The health aspects of eating fish are widely known. Less recognized are its ties to the health of the American job market.

With the unemployment rate hovering just below 8 percent and signs of job growth modest at best, one sector with a promising employment outlook that doesn’t get much attention in the national conversation is the seafood industry. It should. The growing adoption of certified sustainable practices in the fishing industry has created an opportunity not only to protect the world’s seafood supply but also to create jobs.

In Seattle, we seek to patronize restaurants and grocery stores that offer sustainable seafood. That demand from diners ripples throughout the whole fishing industry.

Seafood is the largest-traded food commodity in the world and is critical to food security for more than 3 billion people. Globally, about half a billion people depend on the seafood trade for their livelihoods.

In the U.S., 1.2 million Americans work in jobs related to commercial fishing, according to the latest data from the National Oceanic and Atmospheric Administration’s Fisheries of the United States 2010 report. That’s a 16 percent increase in jobs over the previous year.

The seafood industry is also achieving growth in revenue. The commercial U.S. catch was valued at $4.5 billion in 2010, an increase in value of more than $600 million over the previous year.

Fisheries today operate in a world market that is increasingly demanding Marine Stewardship Council (MSC) certification, which again was determined to be the world’s leading sustainability endorsement in a 2012 independent study commissioned by the World Wildlife Federation (WWF) and conducted by Accenture: “Marine Stewardship Council (MSC) Wild Seafood Sustainability Certification Remains Best In Class.

Certification to the standard brings benefit to fisheries, such as access to new markets, price premiums, increased valuation, or other advantages. This market-based approach to preserving ocean resources, driven by the businesses of America, is helping to ensure long-term employment for more than a million Americans.

Consider Jack and Natalie Webster of the American Albacore Fishing Association (AAFA) in California, the state with the highest number of fishing-industry jobs 120,583 by latest count.

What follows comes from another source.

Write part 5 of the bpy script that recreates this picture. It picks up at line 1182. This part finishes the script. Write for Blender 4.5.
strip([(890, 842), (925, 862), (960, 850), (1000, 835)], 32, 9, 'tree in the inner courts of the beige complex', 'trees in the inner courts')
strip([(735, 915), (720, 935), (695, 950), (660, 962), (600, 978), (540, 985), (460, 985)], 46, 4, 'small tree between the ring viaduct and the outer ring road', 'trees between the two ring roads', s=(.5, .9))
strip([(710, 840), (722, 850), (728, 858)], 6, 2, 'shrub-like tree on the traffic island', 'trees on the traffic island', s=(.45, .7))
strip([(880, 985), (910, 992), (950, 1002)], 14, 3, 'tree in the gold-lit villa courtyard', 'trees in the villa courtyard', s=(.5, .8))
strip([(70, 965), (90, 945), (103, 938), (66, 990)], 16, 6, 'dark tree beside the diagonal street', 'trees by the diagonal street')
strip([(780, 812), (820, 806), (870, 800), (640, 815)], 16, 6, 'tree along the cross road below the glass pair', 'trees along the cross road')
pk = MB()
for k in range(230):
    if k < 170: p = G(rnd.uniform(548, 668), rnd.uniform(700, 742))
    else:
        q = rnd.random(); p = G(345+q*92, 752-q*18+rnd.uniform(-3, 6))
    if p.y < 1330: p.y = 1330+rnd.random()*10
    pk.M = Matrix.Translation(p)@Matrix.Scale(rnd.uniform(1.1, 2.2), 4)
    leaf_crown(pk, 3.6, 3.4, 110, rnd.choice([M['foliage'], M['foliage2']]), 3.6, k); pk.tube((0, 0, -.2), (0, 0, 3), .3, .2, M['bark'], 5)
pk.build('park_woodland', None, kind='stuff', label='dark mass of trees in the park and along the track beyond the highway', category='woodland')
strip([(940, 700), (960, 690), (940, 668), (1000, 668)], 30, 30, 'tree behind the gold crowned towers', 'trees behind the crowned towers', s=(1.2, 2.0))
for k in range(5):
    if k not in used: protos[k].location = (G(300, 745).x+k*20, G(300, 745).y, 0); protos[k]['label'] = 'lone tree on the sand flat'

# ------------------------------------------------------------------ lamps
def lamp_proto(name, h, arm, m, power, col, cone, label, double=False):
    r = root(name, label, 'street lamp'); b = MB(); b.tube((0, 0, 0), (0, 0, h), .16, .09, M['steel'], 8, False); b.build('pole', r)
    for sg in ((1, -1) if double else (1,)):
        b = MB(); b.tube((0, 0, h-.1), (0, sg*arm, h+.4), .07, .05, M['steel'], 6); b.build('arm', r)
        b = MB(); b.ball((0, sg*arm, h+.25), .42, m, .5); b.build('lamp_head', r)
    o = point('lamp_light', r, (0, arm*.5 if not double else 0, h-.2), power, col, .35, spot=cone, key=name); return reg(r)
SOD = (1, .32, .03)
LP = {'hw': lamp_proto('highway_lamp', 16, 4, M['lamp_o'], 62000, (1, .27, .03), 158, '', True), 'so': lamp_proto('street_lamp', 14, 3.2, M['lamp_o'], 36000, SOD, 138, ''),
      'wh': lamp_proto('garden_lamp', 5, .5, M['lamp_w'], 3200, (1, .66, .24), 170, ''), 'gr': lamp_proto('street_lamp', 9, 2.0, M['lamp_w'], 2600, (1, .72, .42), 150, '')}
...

Since AAFA a group of families with a long legacy of fishing became the world’s first tuna fishery to be certified sustainable in 2007, they’ve established an impressive track record fishing one of the world’s most popular fish in a sustainable way: pole and line, one fish at a time.

The certification is helping secure their future.

“People want to eat sustainably and there’s been an increased interest in our fish, Natalie Webster says. “Buyers from all over the U.S. and places in Europe are calling us wanting our products.

The U.S. seafood industry has made great strides over the past decade in demonstrating its sustainability to the world. Today, approximately 50 percent of the total volume of commercial fishery landings in the United States is certified sustainable or is in assessment to the MSC standard. Certification has played an important part in keeping U.S. fisheries competitive in the global seafood marketplace.

The good news is that by doing what’s right to protect the world’s oceans, the seafood industry is protecting a vital source of jobs for generations to come.